Instagram ramps up battle against bullying

October 10, 2018
Instagram has increased anti-harassment measures, following Facebook's decision to do the same, after a survey showed young victims of online abuse feel the firms aren't doing enough to fight the problem

Instagram on Tuesday added more weapons to battle cyber bullying, using artificial intelligence to scan photos for abusive content at the Facebook-owned service.

The move comes after Facebook also increased anti-harassment measures, following a survey which said young victims of online abuse feel social media firms aren't doing enough to fight the problem.

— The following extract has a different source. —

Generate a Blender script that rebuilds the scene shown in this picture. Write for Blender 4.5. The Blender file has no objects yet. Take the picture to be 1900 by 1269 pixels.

Instagram chief Adam Mosseri said is being used to detect signs of bullying and then automatically flag content for review by staff from the image-oriented social network.

"This change will help us identify and remove significantly more bullying," Mosseri said in a blog post.

"It's a crucial next step since many people who experience or observe bullying don't report it."

Rolling the technology out across the entire social network is expected to take a few weeks.

In another move, a filter that enables Instagram users to detect and hide bullying remarks from Instagram feeds or profiles was extended to comments on live videos, according to Mosseri.

In the spirit of inspiring people to be nice to one another, Instagram also added a camera effect which can be used to adorn images with hearts or the word "kindness" in a variety of languages.

"Online bullying is complex, and we know we have more work to do to further limit bullying and spread kindness on Instagram," Mosseri said.

Last week Facebook said its users will be able to hide or delete groups of comments, including responses, instead of having to remove them one at a time.

The network also began letting people report bullying or harassment on behalf of friends reluctant to complain to the social themselves.

A majority of US teenagers say they have been victims of online harassment or bullying, most commonly name-calling, a Pew Research Center survey found in September.

It said that 59 percent of US teens reported online abuse, and 63 percent said it was a major problem for people their age.

The survey found that most young harassment victims feel that teachers, social media firms and politicians are doing a poor or fair job in addressing the problem of cyber bullying—an issue which has drawn the attention of US First Lady Melania Trump and Britain's Prince William.